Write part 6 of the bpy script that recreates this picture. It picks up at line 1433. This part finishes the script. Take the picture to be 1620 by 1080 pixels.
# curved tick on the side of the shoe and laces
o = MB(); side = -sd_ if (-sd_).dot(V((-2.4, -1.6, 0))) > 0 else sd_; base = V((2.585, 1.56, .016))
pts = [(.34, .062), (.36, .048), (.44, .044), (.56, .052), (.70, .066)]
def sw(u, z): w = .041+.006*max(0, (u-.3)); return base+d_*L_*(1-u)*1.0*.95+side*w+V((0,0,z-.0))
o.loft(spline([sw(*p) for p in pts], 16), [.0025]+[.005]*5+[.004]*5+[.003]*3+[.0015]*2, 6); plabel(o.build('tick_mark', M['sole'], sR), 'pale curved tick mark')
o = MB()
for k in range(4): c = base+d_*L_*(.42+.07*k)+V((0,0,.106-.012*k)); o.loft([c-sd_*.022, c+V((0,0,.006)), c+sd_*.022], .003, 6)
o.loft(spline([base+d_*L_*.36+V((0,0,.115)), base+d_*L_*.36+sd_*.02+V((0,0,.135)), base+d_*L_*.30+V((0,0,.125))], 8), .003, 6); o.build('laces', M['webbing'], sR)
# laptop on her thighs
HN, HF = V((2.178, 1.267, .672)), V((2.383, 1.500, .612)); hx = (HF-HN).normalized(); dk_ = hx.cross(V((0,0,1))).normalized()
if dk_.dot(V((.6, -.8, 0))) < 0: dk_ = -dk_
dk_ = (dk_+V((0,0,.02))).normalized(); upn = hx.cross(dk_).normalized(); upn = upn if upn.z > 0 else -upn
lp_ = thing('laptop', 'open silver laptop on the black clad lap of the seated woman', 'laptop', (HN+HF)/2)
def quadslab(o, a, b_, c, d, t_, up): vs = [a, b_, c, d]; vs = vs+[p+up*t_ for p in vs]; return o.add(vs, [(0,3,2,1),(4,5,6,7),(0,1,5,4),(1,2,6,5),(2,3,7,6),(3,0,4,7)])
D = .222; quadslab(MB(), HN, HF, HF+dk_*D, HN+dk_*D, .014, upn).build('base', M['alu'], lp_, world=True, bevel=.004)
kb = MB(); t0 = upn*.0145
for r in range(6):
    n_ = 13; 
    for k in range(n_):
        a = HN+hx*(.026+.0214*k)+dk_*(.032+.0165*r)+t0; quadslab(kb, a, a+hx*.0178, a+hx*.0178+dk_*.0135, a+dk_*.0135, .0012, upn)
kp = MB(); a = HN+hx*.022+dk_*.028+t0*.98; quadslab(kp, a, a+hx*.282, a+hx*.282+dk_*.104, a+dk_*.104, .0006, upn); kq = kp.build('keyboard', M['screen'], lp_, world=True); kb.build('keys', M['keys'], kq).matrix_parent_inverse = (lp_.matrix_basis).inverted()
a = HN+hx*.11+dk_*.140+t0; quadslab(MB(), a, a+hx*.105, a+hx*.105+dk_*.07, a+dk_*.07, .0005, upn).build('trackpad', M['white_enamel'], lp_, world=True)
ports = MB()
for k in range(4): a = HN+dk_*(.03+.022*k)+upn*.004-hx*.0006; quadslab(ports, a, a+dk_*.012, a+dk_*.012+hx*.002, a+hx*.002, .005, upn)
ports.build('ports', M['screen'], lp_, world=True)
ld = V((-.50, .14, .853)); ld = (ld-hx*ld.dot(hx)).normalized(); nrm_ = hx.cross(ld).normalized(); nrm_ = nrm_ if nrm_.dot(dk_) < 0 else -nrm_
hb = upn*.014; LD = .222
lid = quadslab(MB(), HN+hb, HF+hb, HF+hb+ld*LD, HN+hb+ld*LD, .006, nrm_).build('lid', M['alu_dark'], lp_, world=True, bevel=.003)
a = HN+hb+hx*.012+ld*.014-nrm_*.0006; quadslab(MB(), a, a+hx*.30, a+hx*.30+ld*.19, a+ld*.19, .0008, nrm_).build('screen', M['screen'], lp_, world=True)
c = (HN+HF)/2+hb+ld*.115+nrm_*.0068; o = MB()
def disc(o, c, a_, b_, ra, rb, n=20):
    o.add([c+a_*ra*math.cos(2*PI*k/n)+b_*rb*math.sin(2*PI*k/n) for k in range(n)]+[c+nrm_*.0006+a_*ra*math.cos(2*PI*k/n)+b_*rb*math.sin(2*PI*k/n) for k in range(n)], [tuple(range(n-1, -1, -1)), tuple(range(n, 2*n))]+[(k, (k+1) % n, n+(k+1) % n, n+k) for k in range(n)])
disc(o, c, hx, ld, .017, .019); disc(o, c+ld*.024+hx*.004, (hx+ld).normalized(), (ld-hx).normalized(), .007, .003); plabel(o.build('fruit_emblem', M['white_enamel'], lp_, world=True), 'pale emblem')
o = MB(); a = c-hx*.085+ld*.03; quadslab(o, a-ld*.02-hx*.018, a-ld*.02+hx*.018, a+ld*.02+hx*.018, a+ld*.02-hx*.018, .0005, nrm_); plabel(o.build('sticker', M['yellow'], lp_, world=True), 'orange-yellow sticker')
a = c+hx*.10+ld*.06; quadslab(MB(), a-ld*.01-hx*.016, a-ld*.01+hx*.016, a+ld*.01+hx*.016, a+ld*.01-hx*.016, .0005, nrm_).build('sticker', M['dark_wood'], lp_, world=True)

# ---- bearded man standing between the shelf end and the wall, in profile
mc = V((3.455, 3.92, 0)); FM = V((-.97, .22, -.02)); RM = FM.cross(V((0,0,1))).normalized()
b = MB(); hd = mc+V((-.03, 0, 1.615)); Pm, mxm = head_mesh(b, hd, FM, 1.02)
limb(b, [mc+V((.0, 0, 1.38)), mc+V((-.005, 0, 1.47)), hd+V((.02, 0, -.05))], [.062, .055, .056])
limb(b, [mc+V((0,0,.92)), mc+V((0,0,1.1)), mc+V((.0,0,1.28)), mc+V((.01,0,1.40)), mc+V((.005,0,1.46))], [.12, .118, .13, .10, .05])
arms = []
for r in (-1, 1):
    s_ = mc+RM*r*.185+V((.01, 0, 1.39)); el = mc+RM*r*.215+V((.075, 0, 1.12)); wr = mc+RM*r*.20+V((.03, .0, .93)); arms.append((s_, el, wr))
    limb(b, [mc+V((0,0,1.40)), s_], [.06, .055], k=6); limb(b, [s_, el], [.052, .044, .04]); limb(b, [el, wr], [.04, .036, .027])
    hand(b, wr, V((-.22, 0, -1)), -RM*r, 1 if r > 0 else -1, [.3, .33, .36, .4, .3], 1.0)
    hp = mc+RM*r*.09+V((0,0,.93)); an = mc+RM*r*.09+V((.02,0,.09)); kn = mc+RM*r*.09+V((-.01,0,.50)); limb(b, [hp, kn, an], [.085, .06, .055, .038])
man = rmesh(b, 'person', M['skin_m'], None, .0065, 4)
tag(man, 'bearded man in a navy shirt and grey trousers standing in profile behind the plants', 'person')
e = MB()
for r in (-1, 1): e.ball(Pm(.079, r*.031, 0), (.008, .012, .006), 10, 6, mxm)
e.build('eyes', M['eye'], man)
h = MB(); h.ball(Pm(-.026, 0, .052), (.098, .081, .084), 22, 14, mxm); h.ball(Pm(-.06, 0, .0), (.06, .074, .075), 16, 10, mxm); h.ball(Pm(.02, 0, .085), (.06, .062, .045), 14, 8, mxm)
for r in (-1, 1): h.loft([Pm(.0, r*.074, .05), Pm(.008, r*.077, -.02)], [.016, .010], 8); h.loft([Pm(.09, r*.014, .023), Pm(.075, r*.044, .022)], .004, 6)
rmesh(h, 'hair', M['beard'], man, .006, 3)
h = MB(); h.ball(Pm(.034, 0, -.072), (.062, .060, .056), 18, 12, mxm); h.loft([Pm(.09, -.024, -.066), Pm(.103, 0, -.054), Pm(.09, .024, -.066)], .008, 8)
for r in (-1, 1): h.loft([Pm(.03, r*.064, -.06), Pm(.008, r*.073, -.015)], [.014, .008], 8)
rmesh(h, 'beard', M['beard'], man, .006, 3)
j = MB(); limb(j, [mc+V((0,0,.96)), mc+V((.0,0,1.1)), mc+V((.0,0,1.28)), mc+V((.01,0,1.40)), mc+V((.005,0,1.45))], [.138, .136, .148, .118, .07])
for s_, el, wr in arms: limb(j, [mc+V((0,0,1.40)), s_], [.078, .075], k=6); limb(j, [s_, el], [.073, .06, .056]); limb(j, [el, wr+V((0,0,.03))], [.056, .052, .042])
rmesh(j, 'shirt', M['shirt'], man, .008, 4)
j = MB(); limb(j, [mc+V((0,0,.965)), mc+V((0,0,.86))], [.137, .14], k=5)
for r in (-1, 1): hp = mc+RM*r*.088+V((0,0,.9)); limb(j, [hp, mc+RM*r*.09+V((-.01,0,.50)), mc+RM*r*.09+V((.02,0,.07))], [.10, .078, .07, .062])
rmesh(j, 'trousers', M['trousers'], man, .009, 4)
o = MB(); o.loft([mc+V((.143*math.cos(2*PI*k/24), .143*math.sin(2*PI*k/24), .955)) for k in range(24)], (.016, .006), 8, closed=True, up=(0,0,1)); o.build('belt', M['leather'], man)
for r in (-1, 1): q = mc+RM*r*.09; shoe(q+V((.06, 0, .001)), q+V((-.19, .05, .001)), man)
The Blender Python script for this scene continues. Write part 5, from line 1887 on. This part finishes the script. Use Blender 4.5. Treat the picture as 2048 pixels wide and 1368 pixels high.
-*-*-
§ **Task prompt**:
Pull every line containing "pixels" out of the data above.

§ **Result of this exercise**:
Write part 6 of the bpy script that recreates this picture. It picks up at line 1433. This part finishes the script. Take the picture to be 1620 by 1080 pixels.
The Blender Python script for this scene continues. Write part 5, from line 1887 on. This part finishes the script. Use Blender 4.5. Treat the picture as 2048 pixels wide and 1368 pixels high.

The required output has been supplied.